Председателем Совета министров стал Георгий Маленков. Он был почти ровесником моего отца, родился в Оренбурге, там окончил гимназию, ходили слухи, будто он из дворян. Но служил он в Красной Армии в Туркестане, там в 1920-м вступил в партию, стал политработником, учился в Москве, сделал удачную карьеру. Она ему ни в коей мере бы не удалась, если бы он не участвовал в сталинском истреблении людей. Он ездил по стране с заданием проводить так называемые чистки, при которых были расстреляны сотни тысяч.

После устранения Берии Маленков в июле 1953 произнёс на Пленуме ЦК партии слова «культ личности Сталина», эту формулу позднее обкатает Хрущёв.

В августе Маленков на сессии Верховного Совета выступил в защиту разорённой Сталиным деревни, с колхозников списали недоимки прошлых лет, в два раза снизили сельхозналог. Были увеличены приусадебные участки, колхозники смогли выращивать скот на продажу. Селяне долго с благодарностью вспоминали Маленкова.

По-доброму отзывались о нём, по словам моего отца, и горожане. Он взялся за расширение производства товаров для населения, в особенности – продуктов. В магазинах больших городов, как слышали мои родители, стали появляться ветчина, копчёные колбаса, сосиски, кета, сёмга, даже красная икра. Нередкими бывали шоколадные конфеты, халва.

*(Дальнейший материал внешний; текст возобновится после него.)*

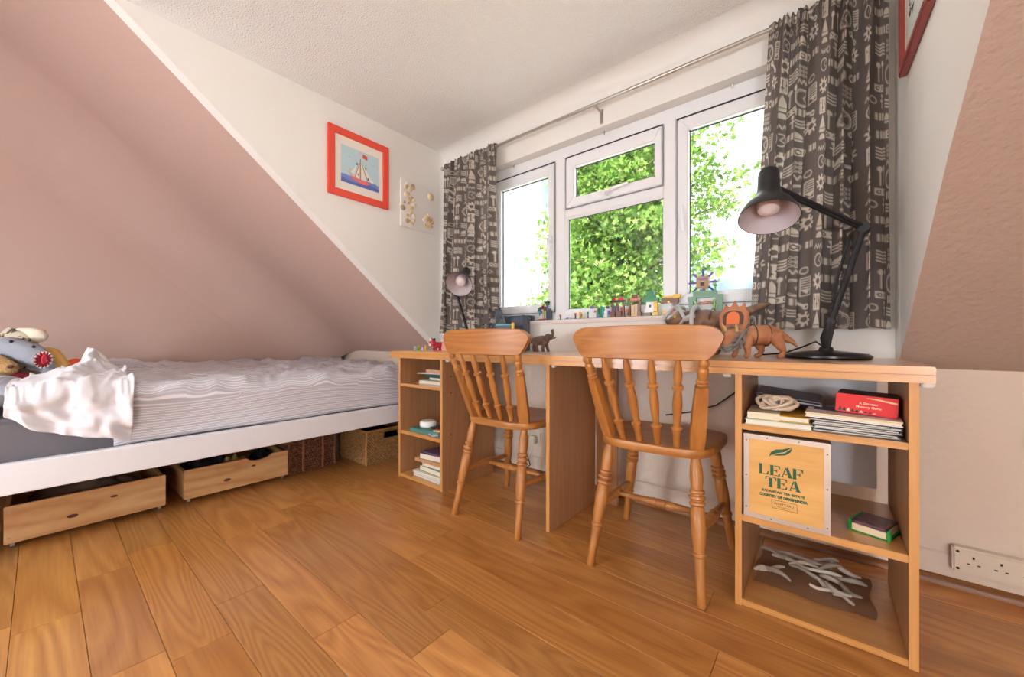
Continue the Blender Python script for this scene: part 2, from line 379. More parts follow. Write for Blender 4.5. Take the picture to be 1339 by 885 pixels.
# ---------------------------------------------------------------- desk
desk = thing('desk', 'long honey wood desk under the window with shelf units at both ends', 'desk', (-.92, 1.65, 0))
bx('desktop_board', -2.075, .205, 1.357, 1.932, .7355, .756, DESKX, desk, .002)
bx('desktop_board', -2.075, .205, 1.358, 1.90, .715, .735, DESKX, desk, .001)
def panel(x0, x1, y0=1.37, y1=1.79, z0=0, z1=.7145):
    p = bx('side_panel', x0, x1, y0+.0015, y1, z0, z1, DESKZ, desk, .0004); bx('edge_lipping', x0, x1, y0, y0+.0015, z0, z1, DESKE, p, .0004, label='lighter front edge strip')
for x in (-2.006, -1.622, -.931, -.220, .160): panel(x, x+.018)
for x0, x1 in ((-1.988, -1.622), (-.202, .160)):
    bx('shelf', x0, x1, 1.372, 1.76, .545, .563, DESKX, desk); bx('shelf', x0, x1, 1.372, 1.76, .262, .282, DESKX, desk)
    bx('base_board', x0, x1, 1.372, 1.76, .002, .02, DESKX, desk)
bx('back_panel', -.2, .128, 1.725, 1.73, .335, .713, mat('white_hardboard', (225, 222, 222), .6), desk, 0)
bx('back_panel', -1.986, -1.63, 1.77, 1.775, .335, .713, MATS['white_hardboard'], desk, 0)
bx('support_board', -.912, -.80, 1.80, 1.818, 0, .7145, DESKZ, desk)
bk = mat('white_plastic_block', (235, 232, 225), .5)
for x in (-1.585, -.245, .195, -.91): bx('corner_block', x-.012, x+.012, 1.385, 1.405, .703, .7145, bk, desk, .003)
for z in (.62, .53, .30): B().lathe([(0, 0), (.004, 0), (.004, .001), (0, .001)], 10, TR(-1.6035, 1.43, z, 0, PI/2)).build('peg_hole', BLACKP, desk)

# ---------------------------------------------------------------- chairs
LEG = [(.011, 0), (.0135, .004), (.0145, .06), (.0160, .144), (.0205, .148), (.0205, .156), (.0165, .160), (.021, .2), (.0225, .26), (.0205, .296), (.0175, .300), (.0245, .305), (.0245, .313), (.0180, .317), (.0180, .320), (.0245, .324), (.0245, .332), (.0180, .336), (.0180, .339), (.0230, .343), (.0230, .350), (.0175, .355), (.021, .39), (.0195, .42), (.0145, .455), (.0125, .47)]
SPIN = [(.0095, 0), (.0125, .05), (.0145, .07), (.0178, .075), (.0178, .082), (.0112, .086), (.0105, .1), (.0135, .13), (.0155, .165), (.0135, .195), (.0105, .218), (.0180, .222), (.0180, .231), (.0105, .235), (.0125, .25), (.014, .27), (.011, .295), (.007, .325)]
STR = [(.008, 0), (.011, .1), (.0155, .38), (.0185, .43), (.0145, .45), (.0175, .46), (.0175, .54), (.0145, .55), (.0185, .57), (.0155, .62), (.011, .9), (.008, 1)]
def scaled(prof, L, total): return [(r, z*L/total) for r, z in prof]
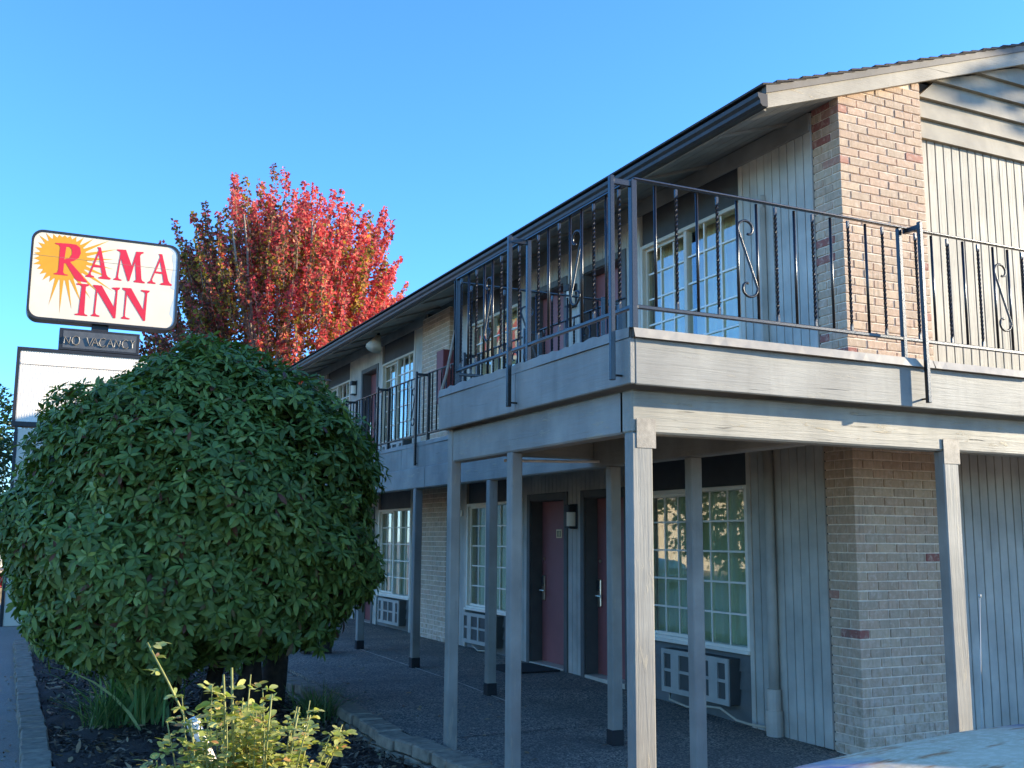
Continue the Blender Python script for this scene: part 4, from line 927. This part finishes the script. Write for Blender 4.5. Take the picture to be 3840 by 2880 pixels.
# ------------------------------------------------------------------ trees
def maple(loc):
    T = empty('maple_tree', loc, 'upright maple with fiery red autumn leaves behind the sign and roof', 'tree')
    bx0, by0, _ = loc; rg = np.random.default_rng(21); m = MB(); rr = random.Random(3)
    H = 12.5; CZ, RZ, RXY = 7.6, 4.95, 3.95
    m.tube([(bx0, by0, -.1), (bx0+.02, by0, 1.2), (bx0, by0+.05, 2.4)], .26, 12, True, .2); m.build('trunk', 'bark_grey', T, None, True)
    stems = []
    for i in range(15):
        a = 2*math.pi*i/15+rr.uniform(-.2, .2); sp = rr.uniform(.35, 1.0)
        top = Vector((bx0+math.cos(a)*RXY*.78*sp, by0+math.sin(a)*RXY*.78*sp, CZ+RZ*.80*math.sqrt(max(.05, 1-(sp*.86)**2))))
        p0 = Vector((bx0, by0, 2.0+rr.uniform(-.3, .5))); pts = []
        for j in range(9):
            t = j/8; h = t**.9; pts.append(Vector((p0.x+(top.x-p0.x)*t**.75+rr.uniform(-.05, .05), p0.y+(top.y-p0.y)*t**.75+rr.uniform(-.05, .05), p0.z+(top.z-p0.z)*h)))
        stems.append(pts); m = MB(); m.tube(pts, .095, 7, True, .022); m.build('limb', 'bark_grey', T, None, True)
    # shoots: upswept leafy twigs
    groups = {'maple_red': [], 'maple_dark': [], 'maple_green': []}; tw = MB()
    LTm = leaf_template(1, .9, .12, .2, ((0, .25), (.4, 1), (1, .08)))
    n = 0
    while n < 1000:
        u = rg.normal(0, 1, 3); u /= np.linalg.norm(u); rad = rg.uniform(.2, 1.0)**.36
        if u[2] < -.72: continue
        wz = RZ if u[2] > 0 else RZ*1.05
        lump = 1+.10*math.sin(u[0]*6+2)*math.sin(u[1]*5)*.7+.06*math.sin(u[0]*11+u[2]*9)
        shp = RXY*(1 if u[2] > 0 else 1.0)
        tip = np.array([bx0+u[0]*shp*rad*lump, by0+u[1]*shp*rad*lump, CZ+u[2]*wz*rad*lump*(.98)])
        outw = np.array([u[0], u[1], 0])*.34; d = np.array([0, 0, 1.])+outw*(.4+rad)+rg.normal(0, .10, 3); d /= np.linalg.norm(d)
        L = rg.uniform(.9, 1.75); st = tip-d*L
        if st[2] < 2.4: continue
        n += 1
        # outer shoots turned red; sunlit right and darker shaded left painted into leaf colours
        red = .54*rad+.14*u[2]+.24*u[0]+rg.normal(0, .16)
        g = 'maple_red' if red > .50 else ('maple_dark' if u[0] < .0 and rg.random() < .8 else 'maple_green')
        groups[g].append((st, d, L, rad))
        tw.tube([tuple(st), tuple(st+d*L*.5+rg.normal(0, .02, 3)), tuple(tip)], .011, 4, False, .004)
    tag(tw.build('twigs', 'bark_grey', T), kind='stuff')
    acc = {g: ([], []) for g in groups}
    mixp = {'maple_red': (.80, .12, .08), 'maple_dark': (.22, .60, .18), 'maple_green': (.14, .22, .64)}; names = list(mixp)
    for g, lst in groups.items():
        for st, d, L, rad in lst:
            k = int(80*L); t = rg.uniform(.10, 1.02, k); w_ = .14*(1-.72*np.clip(t, 0, 1))+.03
            o = rg.normal(0, 1, (k, 3)); o /= np.linalg.norm(o, axis=1, keepdims=True)
            pp = st+d*(t*L)[:, None]+o*(w_*rg.uniform(.3, 1, k))[:, None]; dd = o+rg.normal(0, .4, (k, 3))+np.array([0, 0, -.25])
            # leaves turn from the shoot tips inwards
            pr = np.array(mixp[g]); r_ = rg.random(k)-.25*(t-.5); ci = np.clip(np.searchsorted(np.cumsum(pr), r_), 0, 2)
            for q in range(3): acc[names[q]][0].append(pp[ci == q]); acc[names[q]][1].append(dd[ci == q])
    for g in names:
        Pp = np.concatenate(acc[g][0]); Dd = np.concatenate(acc[g][1]); V, Q = scatter(LTm, frames(Dd, rg.normal(0, 1, Dd.shape)+np.array([0, 0, .6])), Pp, rg.uniform(.07, .115, len(Pp)))
        tag(put('crown_'+g.split('_')[1]+'_leaves', fastmesh('crown', V-np.array(loc), Q, g), T, loc), kind='stuff')
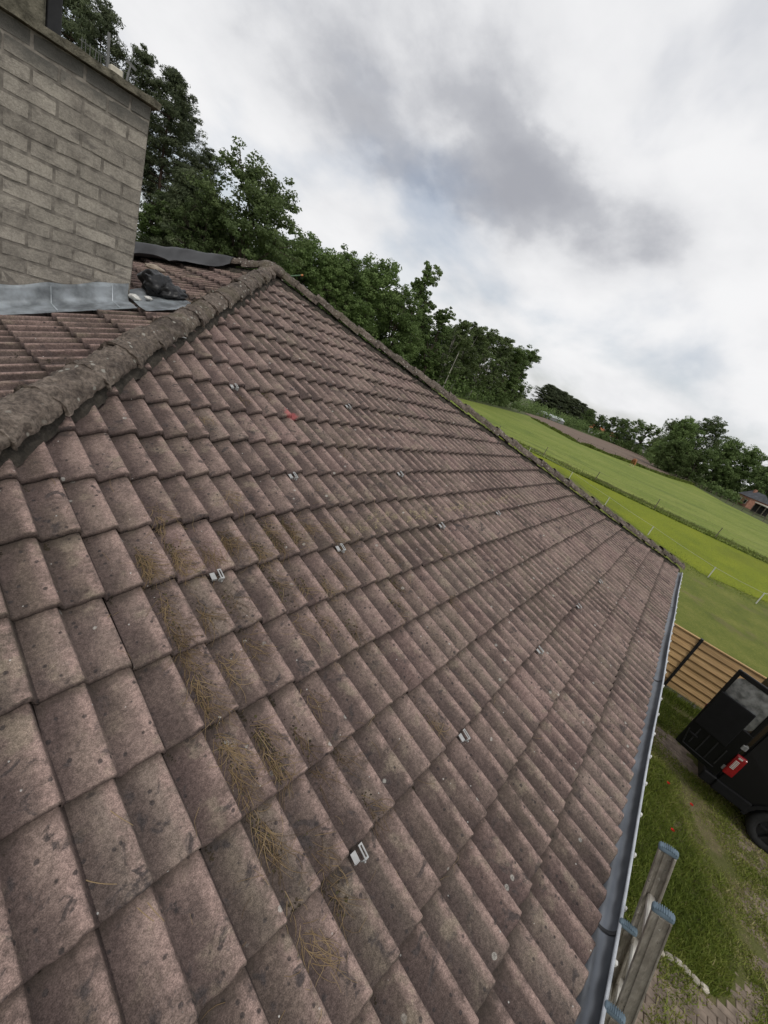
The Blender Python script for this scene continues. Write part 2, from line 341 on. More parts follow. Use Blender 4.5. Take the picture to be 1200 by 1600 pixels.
M_DIRT = ground_mat('sandy_dirt_with_moss', [(0.3, (0.105, 0.092, 0.042)), (0.5, (0.175, 0.150, 0.076)), (0.7, (0.26, 0.215, 0.125))], 2.2, 22, 70, 0.9, 0.02, None, (1.6, 0.44, 0.8, (0.105, 0.118, 0.030)))
def sheet(name, poly, z, mat, kind='structure', cuts=0):
    bm = bmesh.new(); vs_ = [bm.verts.new((x, y, z)) for x, y in poly]; f = bm.faces.new(vs_)
    if f.normal.z < 0: bmesh.ops.reverse_faces(bm, faces=[f])
    bm.normal_update()
    if bm.faces[:][0].normal.z < 0: bmesh.ops.reverse_faces(bm, faces=bm.faces[:])
    o = link(name, from_bm(name, bm), mat); prop(o, kind=kind); return o
sheet('ground', [(-2500, -2500), (2500, -2500), (2500, 2500), (-2500, 2500)], GROUND - 0.06, M_GROUND)
sheet('driveway', [(-6, -9), (11.5, -9), (11.5, 0.6), (-6, 0.6)], GROUND - 0.012, M_DIRT)
prop(sheet('paddock', [(11.72, -30), (29.6, -5.6), (28.2, -2.2), (31.4, 1.2), (40.5, 8.6), (46, 22), (46, 40), (11.72, 40)], GROUND, M_LAWN), kind='structure')
sheet('paddock_edge', [(11.6, -30), (29.62, -30), (29.62, -5.6), (11.72, -29.9)], GROUND - 0.004, M_LAWN)
sheet('young_grass_strip', [(29.6, -40), (46.5, -40), (46.5, 30), (46.0, 22), (40.5, 8.6), (31.4, 1.2), (28.2, -2.2), (29.6, -5.6)], GROUND + 0.012, M_BRIGHT)
sheet('pasture', [(46.5, -45), (104, -17.5), (112, -13), (120, -7.5), (148, 0.2), (127, 6.2), (111, 16.8), (104, 24.5), (128, 44), (140, 50), (100, 46), (46.5, 40)], GROUND + 0.02, M_PASTURE)
sheet('ploughed_field', [(127.2, 6.2), (148, 0.9), (290, 17), (262, 30), (208, 47), (186, 60), (150, 56), (141, 50.2), (128.5, 44), (104.4, 24.5), (111.4, 16.8)], GROUND + 0.025, M_PLOUGH)

# ------------------------------------------------------------------ the house: roof
HOUSE = empty('house', (3.85, 6.5, GROUND))
prop(HOUSE, 'house with a mossy brown tiled hip roof, grey chimney and zinc gutter', 'house')
bm = bmesh.new()
e = 0.075                                           # deck lies under the tiles
bv = [bm.verts.new((x, y, -e - 0.02)) for x, y in ((X0 + .12, .12), (X1 - .12, .12), (X1 - .12, Y1 - .12), (X0 + .12, Y1 - .12))]
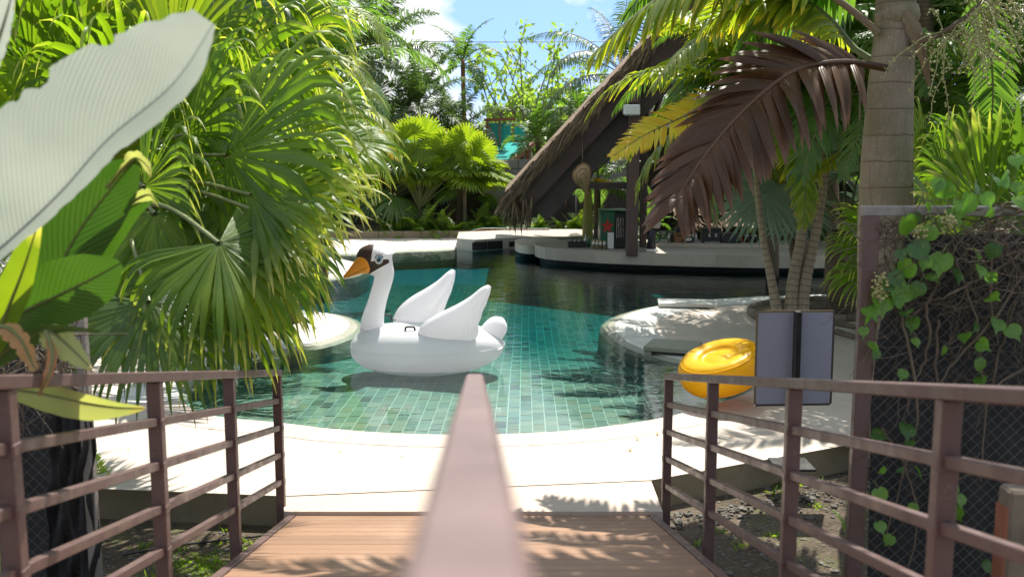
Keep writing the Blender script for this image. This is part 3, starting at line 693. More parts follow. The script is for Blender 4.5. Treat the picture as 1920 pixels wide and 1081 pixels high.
mb = MB(); corrugated(mb, P(1215, 222, 44), P(1275, 222, 44), P(1268, 205, 47), P(1222, 205, 47), 16); mb.build('roof', M['cyan'], h2, smooth=False)
mb = MB(); c = P(1245, 245, 46); mb.box((c[0], 46, c[2] - .6), (1.3, 1.6, 4.0)); mb.build('wall', M['palewall'], h2, smooth=False)
# overhead cable
mb = MB(); mb.tube([P(x_, 74 + 5 * math.sin((x_ - 500) / 900 * 3.1), 34) for x_ in range(300, 1500, 60)], .012, 4)
tag(mb.build('overhead_cable', M['dark']), 'thin dark overhead cable strung across the clouds', 'cable')

# ------------------------------------------------------------------ pool bar: slabs, counters
def slab(name, poly, z0, z1, mat, parent=None, loc=None, bev=.0):
    mb = sheet('s', [tuple(p[:2]) for p in poly], [], z1, None); n = len(poly)
    pts = np.array([[p[0], p[1]] for p in poly]); top = np.c_[pts, np.full(n, z1)]; bot = np.c_[pts, np.full(n, z0)]
    mb.grid(np.stack([top, bot]), None, 0, wrap=True)
    return mb.build(name, mat, parent, loc=(*pts.mean(0), z0) if loc is None else loc, smooth=False)
bar_px = [(1002, 474), (1006, 481), (1030, 486), (1075, 489.5), (1150, 494), (1300, 499), (1450, 502), (1600, 501), (1680, 492)]
fr = catmull([G(x_, y_, .12)[:2] for x_, y_ in bar_px], 6)
bar = thing('pool_bar', (*fr[20], .1), 'curved pale stone swim up bar counter under the thatched roof', 'bar')
back = [fr[-1] + A(0, 2.2), A(5.5, fr[:, 1].min() + 3.2), A(1.9, fr[0][1] + .9), fr[0] + A(.15, .35)]
# front face panels of the counter, each a piece of its own
nrm_in = A(0, 1)
fl = np.concatenate([[0], np.cumsum(np.linalg.norm(np.diff(fr, axis=0), axis=1))])
slab('counter_slab', list(fr + A(0, .02)) + back, .12, .36, M['counter'], bar)
k = 0; s = 0
while s < fl[-1] - .05:
    e_ = min(s + .62, fl[-1]); q = [A(np.interp(v, fl, fr[:, 0]), np.interp(v, fl, fr[:, 1])) for v in (s + .002, (s + e_) / 2, e_ - .002)]
    mb = MB(); f_ = np.array([[[*(p_ - A(0, .0)), z_] for p_ in q] for z_ in (.115, .366)]); b_ = f_ + A(0, .04, 0)
    mb.grid(f_); mb.grid(np.stack([f_[1], b_[1]])); mb.grid(np.stack([b_[0], f_[0]])); mb.build('front_panel', M['counter'], bar, loc=(*q[1], .12), smooth=False); s = e_
slab('plinth', list(fr * A(1, 1) + A(.12, .35)) + [b + A(0, -.1) for b in back], .0, .115, M['plinth'], bar)  # black colour stands in for the shadow gap under the counter
slab('footing', list(fr * A(1, 1) + A(.14, .38)) + [b + A(0, -.12) for b in back], -1.5, .0, M['deeptile'], bar)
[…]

Газета Совета министров «Известия» обещала рост благосостояния народа. Были также известны слова Маленкова «разрядка международной обстановки». Но 14 сентября 1954 в Тоцких военных лагерях прошло испытание атомной бомбы. Цель этого чудовищного эксперимента в густонаселённой Оренбургской области, в ста километрах от Бугуруслана, – результаты влияния взрыва на людей, чтобы можно было программировать ход будущей ядерной войны. Среди результатов, в частности: страшный скачок числа раковых больных. Число это, разумеется, скрывалось, однако власть не могла скрыть, что после испытания бомбы люди в Оренбургской области заболевают раком, белокровием сплошь и рядом.

Вина лежит на Первом секретаре ЦК КПСС Хрущёве, на главе правительства Маленкове, на военном министре (так тогда именовался министр обороны) Булганине, на военных и учёных, требовавших «натурных испытаний» (об этом я рассказываю в романе «Солнце больше солнца»).

Победил плебей

Но о пагубности испытания Тоцкой атомной бомбы страна не знала. Сельское население радовалось облегчению жизни, городское – продуктам в магазинах. И Хрущёв резонно предположил, что Маленков, делом подтверждая, что он хочет и может удовлетворять потребности народа, станет любимым вождём. Однако Хрущёв сам лез в таковые и оказался, будучи проще, вместе с тем, хитрее. Маленков уравнял в зарплате первых секретарей обкомов партии и председателей облисполкомов. Хрущёв стал возвращать отменённые надбавки секретарям и получил их поддержку. Маленков терял власть, в январе 1955 он перестал возглавлять правительство.

Потом мой отец говорил мне: «При режиме плебса выигрывает самый ярко выраженный плебей». Хамство Хрущёва выплёскивалось в самых разных видах, взять хотя бы то, что слово «молодёжь» он произносил с ударением на первом «о» и с «е» вместо «ё» в конце.

Он объявил, что страна живёт при угрозе войны и потому главное – рост тяжёлой и военной промышленности. Это, естественно, отразилось на производстве товаров народного потребления. Он урезал приусадебные участки колхозников, запретив держать скот, заявив, что мясо должны давать колхозные и совхозные стада. Провозгласил цель – догнать и перегнать США по поставкам сельхозпродуктов. В народе мигом родилось: догнать, мол, хорошо бы, а перегонять нельзя. Почему? Увидят, что у нас ж… голые.